Perdu de vue

- Tu sais, l’arbre pas loin de la maison.
- Ah oui, je vois!


Nous ne nous sommes pas vus depuis 20 ans? Non, depuis 10 ans sans doute, la dernière fois à San Francisco quand il m’est arrivé cette étonnante et stressante aventure de m’être perdu au retour d’une courte promenade, totalement, littéralement perdu, de n’avoir pas su retrouver mon chemin, de n’avoir pas du tout noté quelques caractéristiques de la maison, de son pourtour immédiat, maison que j’avais quittée une demi-heure avant, démuni de numéro de téléphone à contacter, démuni de téléphone fonctionnel, sans le moindre indice de l’adresse. C’était je crois un dimanche. Tu m’avais dit d’aller voir la perspective du parc situé plus haut au sommet de la colline. Je passe sur les circonstances qui ont permis de finalement être remis sur le bon chemin, accompagné, mais cette expérience d’une perte totale de sens et de direction dans la ville fut une expérience d’incontrôlabilité aigue parfaitement déroutante, et unique. Comme de perdre de vue ses parents dehors quand on est petit. 


####Pas perdu de vue


Non. On s’est parlé depuis sur écran. Il n’y a donc pas eu de perte de vue. Et d’ailleurs ni même de perte d’ouïe comme sa voix sonnait non pas comme une redécouverte mais comme une familiarité, comme quand on reprend une conversation étonnement fraîche alors que … l’on n’a pas parlé depuis longtemps. Comment peut-on se perdre de vue en ce siècle d’écrans personnels? Comment peut-on justifier l’absence de rencontre par l’éloignement? Comment peut-on encore entretenir ainsi l’absence? 

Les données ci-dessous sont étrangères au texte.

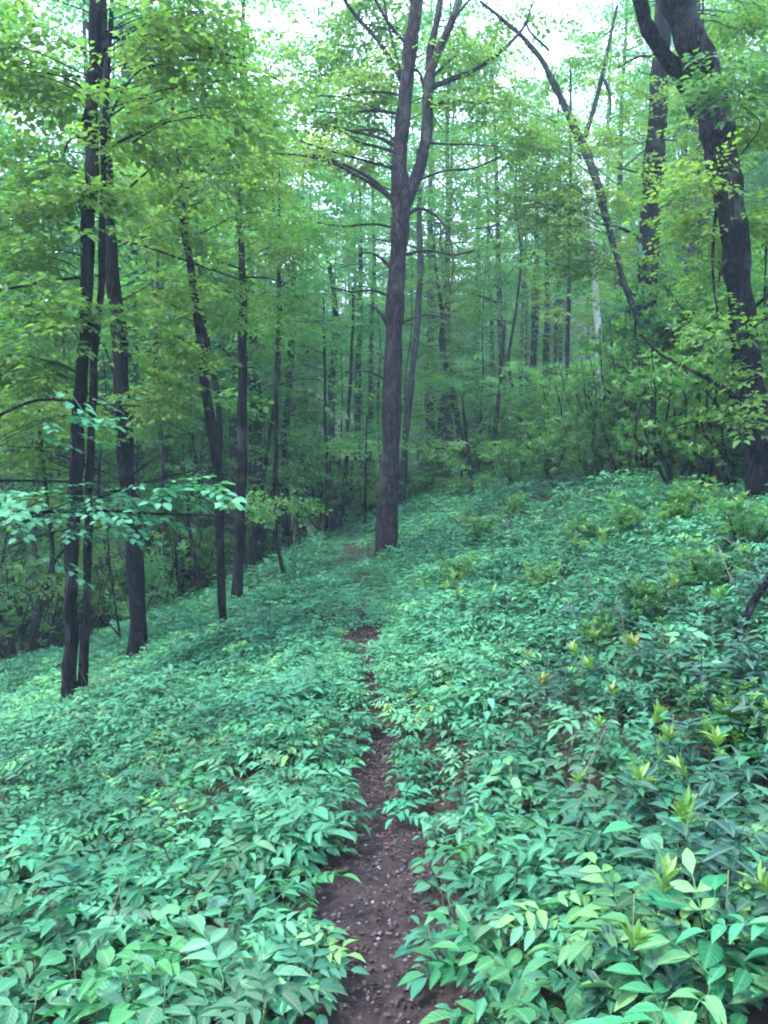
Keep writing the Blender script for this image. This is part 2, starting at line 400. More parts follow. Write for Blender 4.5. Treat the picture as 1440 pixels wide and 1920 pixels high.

####La question de l’argent n’est pas fondamentale


Dans le cadre d’un livre tiré à 100 exemplaires, en plus. Si l’objectif était ne serait-ce que de rentrer dans nos frais, il eut été plus intéressant d’ouvrir un stand popup de kebab, attaquer une banque. C’est sur d’autres dimensions que cela joue, d’abord au niveau des liens faibles qui se révèlent en fait sans surprises être forts, actifs, proactifs, inventifs, originaux, solidaires, vertueux, mentors, soutiens, encourageants, affectueux, amicaux.


Etrangeté qui demande à être suivie de près. J’ai beau permettre à des visiteurs de rencontrer des Japonais avec qui ils peuvent avoir un échange léger et sympathique, pratiquement personne de ces visiteurs n’engage la parole. 


####Tu vois, tu ne gagnes rien


M. bizarrement m’envoie un lien qui heureusement ne fonctionne pas vers le film Jiro Dreams of Sushi. A Fudo après 14h, après le coup de feu du déjeuner, il n’y a personne dans l’établissement. Le patron est assis sur un tabouret bas au fond, ramassé sur lui-même. Il dort. Je l’appelle mais il ne réagit pas. Je suis sur le point de partir et le laisser se reposer mais il ouvre un oeil puis un second, s’excuse, moi aussi, 


je m’excuse

tu t’excuses

il/elle s’excuse

nous nous excusons

vous vous excusez

ils/elles s’excusent


Il reprend la main et entame l’incontournable dialogue qui fait mes délices, que je n’expose en rien,  sur les menus du jour, essentiellement identiques d’un jour à l’autre, dialogue qui pourrait tout à fait avoir lieu dans un restaurant secret pour prétentieux privilégiés. Ici, cela coûte 750 yens.


Alors aujourd’hui nous avons, du poisson grillé ou braisé - suivent des noms de poissons pas comme ceux que certains croisent au carrefour de Shibuya.


Et en accompagnement, nous avons, une friture de pâte de poisson flocons de bonite et gingembre ou une croquette de pomme de terre, ou une étuvée de chou de printemps.


Ne manque que la carte des vins : Gevrey-Chambertin ou rien.


Je demande le ma-aji, trachurus japonicus, qui va produire une fumée considérable sur le point de déborder les capacités de l’extracteur au-dessus du grill. Le poisson sera malgré tout rosé à l’arête.


A la télévision allumée en permanence, il est question en long et en large de la météo, de la vitesse du vent, boîtier de mesure portatif avec écran LCD comme preuve à l’appui, de la saison des pluies qui vient, de ce qu’à la même date l’an passé se profilait déjà au sud-ouest de Kyushu le typhon numéro 2. La météo comme la cuisine est un riche sujet de remplissage de la non-pensée.


Avant de payer et sortir, un couple est entré déjeuner à 14h30 bien passés. Fushi est ouvert sans discontinuité depuis 60 ans, sauf les dimanches. Je ne sais pas si le patron s’appelle Jiro. Je vais lui demander bientôt.